Espenshade and Radford don’t have much of an explanation for this find, which seems to place the private colleges even more at variance with their stated commitment to broadly based campus diversity. In his Bakke ruling Lewis Powell was impressed by the argument Harvard College offered defending the educational value of a demographically diverse student body: “A farm boy from Idaho can bring something to Harvard College that a Bostonian cannot offer. Similarly, a black student can usually bring something that a white person cannot offer.” The Espenshade/Radford study suggests that those farm boys from Idaho would do well to stay out of their local 4-H clubs or FFA organizations — or if they do join, they had better not list their membership on their college application forms. This is especially true if they were officers in any of these organizations. Future farmers of America don’t seem to count in the diversity-enhancement game played out at some of our more competitive private colleges, and are not only not recruited, but seem to be actually shunned. It is hard to explain this development other than as a case of ideological and cultural bias.

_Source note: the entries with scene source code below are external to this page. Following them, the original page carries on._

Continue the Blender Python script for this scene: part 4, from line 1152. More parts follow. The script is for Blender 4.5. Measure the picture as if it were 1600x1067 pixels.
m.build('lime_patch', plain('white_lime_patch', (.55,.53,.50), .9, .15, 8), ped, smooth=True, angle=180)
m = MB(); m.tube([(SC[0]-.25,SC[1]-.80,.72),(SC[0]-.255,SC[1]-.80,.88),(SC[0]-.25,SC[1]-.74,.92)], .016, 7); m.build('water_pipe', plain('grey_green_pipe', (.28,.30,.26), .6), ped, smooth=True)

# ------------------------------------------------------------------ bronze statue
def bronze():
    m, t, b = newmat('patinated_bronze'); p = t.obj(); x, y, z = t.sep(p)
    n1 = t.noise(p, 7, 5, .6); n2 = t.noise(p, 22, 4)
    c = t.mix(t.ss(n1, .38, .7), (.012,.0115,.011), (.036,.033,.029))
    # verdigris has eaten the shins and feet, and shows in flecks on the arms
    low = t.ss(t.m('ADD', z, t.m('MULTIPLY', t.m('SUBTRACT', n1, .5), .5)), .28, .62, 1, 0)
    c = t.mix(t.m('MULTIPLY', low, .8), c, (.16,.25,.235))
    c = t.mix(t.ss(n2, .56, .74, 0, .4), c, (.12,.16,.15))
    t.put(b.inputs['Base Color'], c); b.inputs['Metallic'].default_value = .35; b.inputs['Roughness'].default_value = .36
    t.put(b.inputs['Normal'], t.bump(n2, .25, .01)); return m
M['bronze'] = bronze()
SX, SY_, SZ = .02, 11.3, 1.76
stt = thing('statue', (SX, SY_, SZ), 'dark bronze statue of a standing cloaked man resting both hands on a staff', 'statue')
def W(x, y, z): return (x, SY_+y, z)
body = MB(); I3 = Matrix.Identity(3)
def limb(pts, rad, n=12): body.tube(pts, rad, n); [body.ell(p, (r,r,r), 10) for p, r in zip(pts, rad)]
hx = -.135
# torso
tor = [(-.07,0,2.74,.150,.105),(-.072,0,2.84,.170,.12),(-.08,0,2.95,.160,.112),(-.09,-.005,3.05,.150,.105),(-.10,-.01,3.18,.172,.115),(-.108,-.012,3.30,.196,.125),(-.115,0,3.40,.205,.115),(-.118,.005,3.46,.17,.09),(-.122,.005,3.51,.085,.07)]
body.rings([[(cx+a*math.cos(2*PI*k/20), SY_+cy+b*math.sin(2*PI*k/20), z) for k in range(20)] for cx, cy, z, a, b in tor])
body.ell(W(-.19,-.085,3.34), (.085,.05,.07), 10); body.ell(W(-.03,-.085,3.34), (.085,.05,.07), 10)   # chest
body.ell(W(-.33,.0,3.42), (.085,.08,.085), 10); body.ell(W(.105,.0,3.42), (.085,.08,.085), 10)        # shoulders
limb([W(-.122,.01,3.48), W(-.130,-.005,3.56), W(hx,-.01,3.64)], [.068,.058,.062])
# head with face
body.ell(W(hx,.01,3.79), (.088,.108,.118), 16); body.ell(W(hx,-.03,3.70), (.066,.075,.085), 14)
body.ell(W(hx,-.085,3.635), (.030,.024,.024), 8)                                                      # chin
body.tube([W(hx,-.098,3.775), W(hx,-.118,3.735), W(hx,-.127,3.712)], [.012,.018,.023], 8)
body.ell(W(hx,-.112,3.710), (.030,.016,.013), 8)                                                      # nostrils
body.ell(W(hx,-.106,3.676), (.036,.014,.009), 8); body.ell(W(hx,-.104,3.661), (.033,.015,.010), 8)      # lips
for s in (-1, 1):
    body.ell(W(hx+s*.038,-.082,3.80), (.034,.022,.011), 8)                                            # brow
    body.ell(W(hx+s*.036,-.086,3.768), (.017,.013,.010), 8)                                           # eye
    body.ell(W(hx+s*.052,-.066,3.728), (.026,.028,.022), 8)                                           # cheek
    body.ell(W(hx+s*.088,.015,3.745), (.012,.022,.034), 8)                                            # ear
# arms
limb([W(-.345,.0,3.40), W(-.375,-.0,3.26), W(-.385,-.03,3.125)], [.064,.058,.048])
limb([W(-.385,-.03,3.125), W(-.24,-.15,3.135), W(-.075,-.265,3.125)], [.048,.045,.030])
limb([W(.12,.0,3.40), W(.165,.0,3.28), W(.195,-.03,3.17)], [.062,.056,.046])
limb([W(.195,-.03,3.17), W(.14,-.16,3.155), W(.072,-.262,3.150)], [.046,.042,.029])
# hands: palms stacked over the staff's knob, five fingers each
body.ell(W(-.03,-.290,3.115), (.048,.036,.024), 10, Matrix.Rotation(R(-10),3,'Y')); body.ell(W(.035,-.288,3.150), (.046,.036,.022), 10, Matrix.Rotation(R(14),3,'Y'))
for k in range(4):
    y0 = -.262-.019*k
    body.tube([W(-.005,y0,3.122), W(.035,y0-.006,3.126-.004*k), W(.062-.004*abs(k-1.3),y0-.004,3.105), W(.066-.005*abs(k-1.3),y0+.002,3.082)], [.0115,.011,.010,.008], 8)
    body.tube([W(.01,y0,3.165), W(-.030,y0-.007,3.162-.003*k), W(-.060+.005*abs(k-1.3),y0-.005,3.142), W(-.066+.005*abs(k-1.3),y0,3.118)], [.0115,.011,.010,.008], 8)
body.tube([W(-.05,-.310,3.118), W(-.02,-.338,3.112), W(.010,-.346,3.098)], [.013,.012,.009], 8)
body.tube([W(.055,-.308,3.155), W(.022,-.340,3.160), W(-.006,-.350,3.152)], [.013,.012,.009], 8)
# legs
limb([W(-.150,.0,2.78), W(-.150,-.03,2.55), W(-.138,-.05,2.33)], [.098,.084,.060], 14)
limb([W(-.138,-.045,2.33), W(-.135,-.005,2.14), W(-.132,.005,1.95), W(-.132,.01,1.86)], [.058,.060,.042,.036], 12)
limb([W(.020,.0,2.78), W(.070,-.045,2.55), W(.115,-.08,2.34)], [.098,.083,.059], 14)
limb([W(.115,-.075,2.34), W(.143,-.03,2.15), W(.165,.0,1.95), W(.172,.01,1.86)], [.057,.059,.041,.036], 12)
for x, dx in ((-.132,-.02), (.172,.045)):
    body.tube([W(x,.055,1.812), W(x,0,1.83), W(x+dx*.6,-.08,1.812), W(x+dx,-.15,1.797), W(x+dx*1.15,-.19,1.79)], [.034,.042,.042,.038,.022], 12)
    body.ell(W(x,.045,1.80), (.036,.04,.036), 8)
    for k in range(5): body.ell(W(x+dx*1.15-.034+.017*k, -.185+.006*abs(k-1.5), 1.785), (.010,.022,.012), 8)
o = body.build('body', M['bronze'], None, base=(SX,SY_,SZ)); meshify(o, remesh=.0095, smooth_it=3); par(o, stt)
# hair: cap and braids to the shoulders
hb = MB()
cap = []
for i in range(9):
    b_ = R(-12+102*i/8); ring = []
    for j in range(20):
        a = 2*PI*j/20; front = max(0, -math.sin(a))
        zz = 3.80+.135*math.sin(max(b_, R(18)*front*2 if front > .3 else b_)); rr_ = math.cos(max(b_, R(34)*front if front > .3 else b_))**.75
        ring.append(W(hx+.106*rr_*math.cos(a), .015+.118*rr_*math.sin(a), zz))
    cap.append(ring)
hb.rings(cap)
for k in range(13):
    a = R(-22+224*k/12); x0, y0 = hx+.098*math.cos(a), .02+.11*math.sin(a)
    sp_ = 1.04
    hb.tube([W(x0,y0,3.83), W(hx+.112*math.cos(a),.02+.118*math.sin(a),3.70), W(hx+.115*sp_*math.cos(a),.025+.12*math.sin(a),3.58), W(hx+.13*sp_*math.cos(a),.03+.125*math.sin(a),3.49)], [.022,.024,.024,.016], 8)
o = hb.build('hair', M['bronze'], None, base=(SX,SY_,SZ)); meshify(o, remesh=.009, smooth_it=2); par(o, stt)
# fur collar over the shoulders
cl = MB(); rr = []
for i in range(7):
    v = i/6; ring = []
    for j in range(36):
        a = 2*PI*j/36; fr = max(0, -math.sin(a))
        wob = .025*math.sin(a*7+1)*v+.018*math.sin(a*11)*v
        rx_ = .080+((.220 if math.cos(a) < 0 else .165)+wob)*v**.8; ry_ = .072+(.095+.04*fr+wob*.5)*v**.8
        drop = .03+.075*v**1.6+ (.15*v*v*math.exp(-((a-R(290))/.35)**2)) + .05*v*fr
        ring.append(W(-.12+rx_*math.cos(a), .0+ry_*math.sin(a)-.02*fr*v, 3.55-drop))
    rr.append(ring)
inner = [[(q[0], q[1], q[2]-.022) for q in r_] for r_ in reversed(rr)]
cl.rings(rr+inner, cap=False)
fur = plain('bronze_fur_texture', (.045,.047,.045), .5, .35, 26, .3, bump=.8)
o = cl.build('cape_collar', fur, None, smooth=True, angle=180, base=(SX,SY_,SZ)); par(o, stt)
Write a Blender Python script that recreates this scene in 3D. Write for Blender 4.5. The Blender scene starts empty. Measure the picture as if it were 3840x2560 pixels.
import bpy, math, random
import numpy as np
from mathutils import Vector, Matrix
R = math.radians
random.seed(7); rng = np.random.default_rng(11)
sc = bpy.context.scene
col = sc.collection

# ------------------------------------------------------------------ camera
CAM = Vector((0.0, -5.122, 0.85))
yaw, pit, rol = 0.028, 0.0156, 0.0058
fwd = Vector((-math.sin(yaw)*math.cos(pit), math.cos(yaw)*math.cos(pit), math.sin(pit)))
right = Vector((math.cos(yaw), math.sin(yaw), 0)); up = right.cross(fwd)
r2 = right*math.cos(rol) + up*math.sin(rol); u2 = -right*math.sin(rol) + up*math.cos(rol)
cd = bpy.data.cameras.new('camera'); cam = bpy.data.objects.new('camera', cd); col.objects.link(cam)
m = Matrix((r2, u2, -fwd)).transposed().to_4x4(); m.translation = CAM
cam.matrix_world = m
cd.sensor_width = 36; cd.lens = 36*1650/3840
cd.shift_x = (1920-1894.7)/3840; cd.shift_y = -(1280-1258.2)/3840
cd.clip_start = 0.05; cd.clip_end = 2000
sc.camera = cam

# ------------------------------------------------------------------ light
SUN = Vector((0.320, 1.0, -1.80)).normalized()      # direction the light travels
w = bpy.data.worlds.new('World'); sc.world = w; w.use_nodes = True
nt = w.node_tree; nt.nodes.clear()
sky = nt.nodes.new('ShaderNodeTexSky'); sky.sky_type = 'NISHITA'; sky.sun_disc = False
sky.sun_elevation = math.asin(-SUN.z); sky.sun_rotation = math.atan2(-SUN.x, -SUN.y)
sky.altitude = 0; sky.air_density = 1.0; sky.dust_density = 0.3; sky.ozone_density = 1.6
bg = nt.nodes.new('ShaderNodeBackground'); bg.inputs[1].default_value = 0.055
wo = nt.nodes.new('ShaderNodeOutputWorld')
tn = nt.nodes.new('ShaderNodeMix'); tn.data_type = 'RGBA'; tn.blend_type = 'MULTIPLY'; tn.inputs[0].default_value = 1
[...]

This same kind of bias seems to lurk behind the negative association found between acceptance odds and holding leadership positions in high school ROTC. This is most troubling because a divorce between the campus culture of its universities and its military is poisonous for any society, and doesn’t do the military or the civilian society any good. The lack of comfort with many military commanders that our current president is said to have seems to be due not only to his own lack of military experience but to the fact of having spent so many of his formative years on university campuses like Harvard, Columbia, and the University of Chicago, where people with military experience are largely absent and the campus culture is often hostile to military values and military personnel.

So this is why so many people in power today have no understanding of the kinds of things that we believe in.

When you’re arguing with people on the left, there are two questions you need to ask them all the time. 1) Who are the best scholars who disagree with you and what have you read by those scholars?, 2) Name actual people who are your good long-term friends who hold the views that you don’t hold to, 3) Name some debates that you have heard between people that you agree with and people you disagree with.

Right now on Facebook, there’s a woman I am debating who read Bart Ehrman’s “Misquoting Jesus” book. I listed 5 debates between Bart Ehrman and other scholars who agree with me, all of which I blogged on. She doesn’t appear to have heard any of them, nor is she interested in engaging with them. When someone wants to eject the moral demands of Christianity from their lives, they gravitate towards Dan Brown and Bart Ehrman to try to weaken the hold of the truth on their decision making by making it optional. Usually what precipitates it is the desire to just have fun without rules, or a disappointment with God because they think he should make them happy.